Junior sprinter, jumper is making leaps with Cougars

1/15/16 Indoor track meet.

Burrell, center, is having a bounce-back year in his junior season, having set the top 60m time at the Leonard Hamilton Memorial to open the season. | Courtesy of UH Athletics

Junior sprinter and long jumper Cameron Burrell had about as good a start to the indoor track and field season as possible.

With his performance lacking in his sophomore indoor season and after being redshirted that outdoor season because of an injury, Burrell bounced back at Leonard Hilton Memorial where he had the No. 1 time in the 60m dash.

Now the No. 2 sprinter in the world, Burrell seeks to continue improving his time and fitness to compete at both of NCAA championships this year.

“I’d say it feels exceptionally good to be ranked that high,” Burrell said. “I had pretty high expectations going in myself, and it feels excellent to be able to accomplish that. But, I’m still leading the NCAA so I’m happy about that.”
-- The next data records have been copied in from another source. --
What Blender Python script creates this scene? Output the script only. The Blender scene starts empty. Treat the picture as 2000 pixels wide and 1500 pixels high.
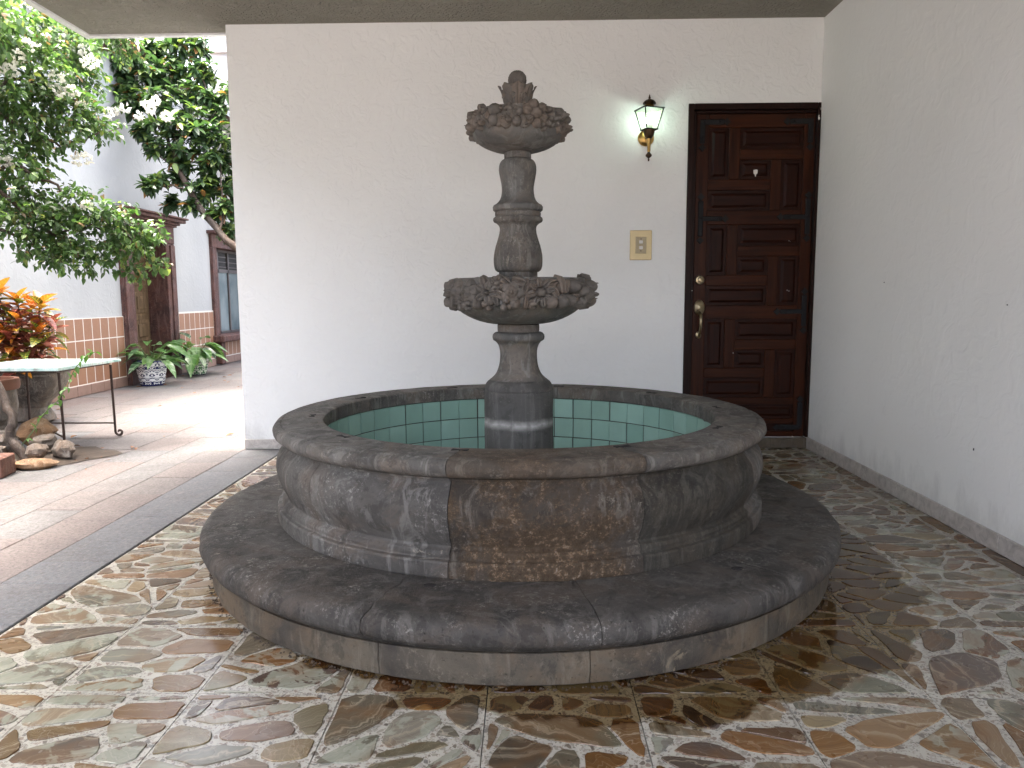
import bpy, math, random
import numpy as np
from mathutils import Vector, Matrix, noise
R = math.radians
random.seed(7)
rng = np.random.default_rng(7)
scene = bpy.context.scene
COL = scene.collection

# ------------------------------------------------------------ camera, sky, sun, exposure
cd = bpy.data.cameras.new('camera')
cd.lens = 26.49; cd.sensor_width = 36.0; cd.clip_start = 0.05; cd.clip_end = 400
co = bpy.data.objects.new('camera', cd); COL.objects.link(co)
ax = [(0.99980368, 0.01905492, -0.00543223), (0.00315441, 0.11759255, 0.99305692), (0.01956141, -0.9928791, 0.11750935)]
m = Matrix.Identity(4)
for i in range(3):
    for j in range(3): m[j][i] = ax[i][j]
m[0][3], m[1][3], m[2][3] = 0, 0, 1.0
co.matrix_world = m
scene.camera = co
SUN_EL, SUN_AZ = 76.0, -75.0
world = bpy.data.worlds.new('World'); scene.world = world; world.use_nodes = True
wn = world.node_tree; wn.nodes.clear()
sky = wn.nodes.new('ShaderNodeTexSky'); sky.sky_type = 'NISHITA'; sky.sun_disc = False
sky.sun_elevation = R(SUN_EL); sky.sun_rotation = R(SUN_AZ); sky.dust_density = 8.0; sky.air_density = 0.7; sky.ozone_density = 0.0
bgn = wn.nodes.new('ShaderNodeBackground'); bgn.inputs[1].default_value = 0.15
wo = wn.nodes.new('ShaderNodeOutputWorld')
hz = wn.nodes.new('ShaderNodeHueSaturation'); hz.inputs['Saturation'].default_value = 0.72   # thin white cloud over the blue
wn.links.new(sky.outputs[0], hz.inputs['Color']); wn.links.new(hz.outputs[0], bgn.inputs[0]); wn.links.new(bgn.outputs[0], wo.inputs[0])
sl = bpy.data.lights.new('sun', 'SUN'); sl.energy = 0.6; sl.angle = R(12); sl.color = (1.0, 0.985, 0.93)
so = bpy.data.objects.new('sun', sl); COL.objects.link(so)
sd = Vector((math.sin(R(SUN_AZ)) * math.cos(R(SUN_EL)), math.cos(R(SUN_AZ)) * math.cos(R(SUN_EL)), math.sin(R(SUN_EL))))
so.rotation_euler = sd.to_track_quat('Z', 'Y').to_euler(); so.location = sd * 30
scene.view_settings.view_transform = 'Standard'; scene.view_settings.look = 'None'
scene.view_settings.gamma = 1.0; scene.view_settings.use_curve_mapping = False
scene.view_settings.exposure = 4.0
try:
    scene.cycles.max_bounces = 12; scene.cycles.diffuse_bounces = 8; scene.cycles.sample_clamp_indirect = 6
except Exception: pass

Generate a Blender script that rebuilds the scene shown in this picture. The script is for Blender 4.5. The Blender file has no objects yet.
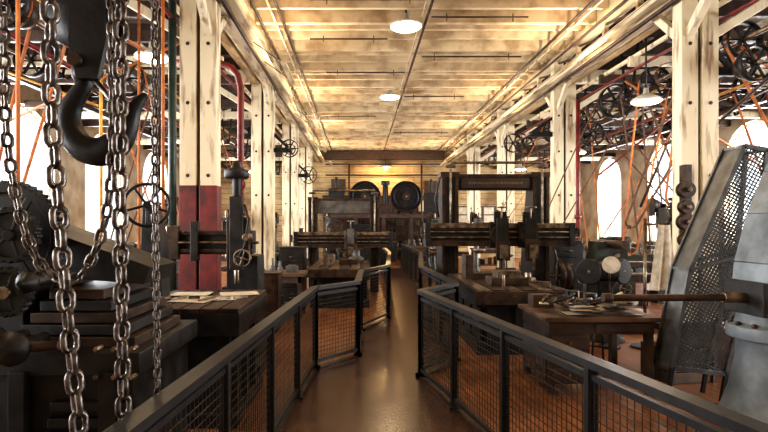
import bpy, math, random
from mathutils import Vector, Matrix
random.seed(7)
F=520.0; CX=360.0; CY=225.0; EYE=1.85
def W(px,py,d): return Vector(((px-CX)/F*d, d, EYE+(CY-py)/F*d))
scene=bpy.context.scene
scene.view_settings.view_transform='Standard'
for lk in ('Medium High Contrast','None'):
    try:
        scene.view_settings.look=lk; break
    except Exception: pass

# ---------------------------------------------------------------- materials
def newmat(name):
    m=bpy.data.materials.new(name); m.use_nodes=True
    nt=m.node_tree; b=nt.nodes['Principled BSDF']; return m,nt,b
def mat(name,c1,c2=None,rough=.5,metal=0,scale=6,bump=.15,detail=6,lo=.35,hi=.65,rvar=.0,spec=.5,stretch=None):
    m,nt,b=newmat(name)
    if c2 is None: c2=tuple(x*.6 for x in c1)
    tc=nt.nodes.new('ShaderNodeTexCoord'); n=nt.nodes.new('ShaderNodeTexNoise')
    n.inputs['Scale'].default_value=scale; n.inputs['Detail'].default_value=detail
    if stretch:
        mp=nt.nodes.new('ShaderNodeMapping'); mp.inputs['Scale'].default_value=stretch
        nt.links.new(tc.outputs['Object'],mp.inputs[0]); nt.links.new(mp.outputs[0],n.inputs['Vector'])
    else: nt.links.new(tc.outputs['Object'],n.inputs['Vector'])
    r=nt.nodes.new('ShaderNodeValToRGB')
    r.color_ramp.elements[0].position=lo; r.color_ramp.elements[1].position=hi
    r.color_ramp.elements[0].color=(*c2,1); r.color_ramp.elements[1].color=(*c1,1)
    nt.links.new(n.outputs['Fac'],r.inputs['Fac']); nt.links.new(r.outputs['Color'],b.inputs['Base Color'])
    b.inputs['Roughness'].default_value=rough; b.inputs['Metallic'].default_value=metal
    b.inputs['Specular IOR Level'].default_value=spec
    if rvar:
        mr=nt.nodes.new('ShaderNodeMapRange'); mr.inputs['To Min'].default_value=max(.05,rough-rvar); mr.inputs['To Max'].default_value=min(1,rough+rvar)
        nt.links.new(n.outputs['Fac'],mr.inputs['Value']); nt.links.new(mr.outputs['Result'],b.inputs['Roughness'])
    if bump:
        bp=nt.nodes.new('ShaderNodeBump'); bp.inputs['Strength'].default_value=bump; bp.inputs['Distance'].default_value=.02
        nt.links.new(n.outputs['Fac'],bp.inputs['Height']); nt.links.new(bp.outputs['Normal'],b.inputs['Normal'])
    return m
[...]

Burrell’s freshman season saw him clinch two conference titles, for the indoor 60m and the outdoor 200m, as well as trips to both national meets.

But he struggled because of his injury.

“Really, he’s kind of healed and had a consistent training regimen,” said Leroy Burrell, his father and head coach. “I think he came into this season a little more focused because he didn’t have quite the year that he wanted and that he’d been on the backburner. But the one thing you don’t want to run into as a competitor is a hungry athlete who feels they’ve been slighted, and I think Cameron’s in that situation.”

Over the summer Burrell got back into shape by training with assistant coach Carl Lewis.

Burrell gave everything over the three months they trained together, and it paid off immediately —he made the national team and represented the U.S. at the North American Central American Championships in Costa Rica.

“I look at Cameron in a broader perspective,” Lewis said. “It’s obviously more impressive that he’s the No. 1 college sprinter in the country, and he’s a long jumper. I’m excited to say that because I think he’s going to be a better long jumper than a sprinter, and he could be one of the best sprinters in the world.”

Because Burrell is the son of an Olympic gold medalist, people  might think he has to prove himself on the track more than others, but that is not the case.

Burrell said he is competing at the level he is because he wants to. He has never felt he has had anything to prove and his father never made him feel that way.

Burrell will add the long jump to the list of his competitions, and with the 2016 Summer Olympics in Rio only months away, the coaches also see this as a way to increase his chances of making the Olympic team.

“Only two men have ever won the 60m and the long jump in NCAA history — a gentleman in the 30s and myself,” Lewis said. “It would be amazing that it would only have been done by three people and have two of them been from UH. That’s my goal. That’s why I come up here every day and work with him. I want his name to replace our names.”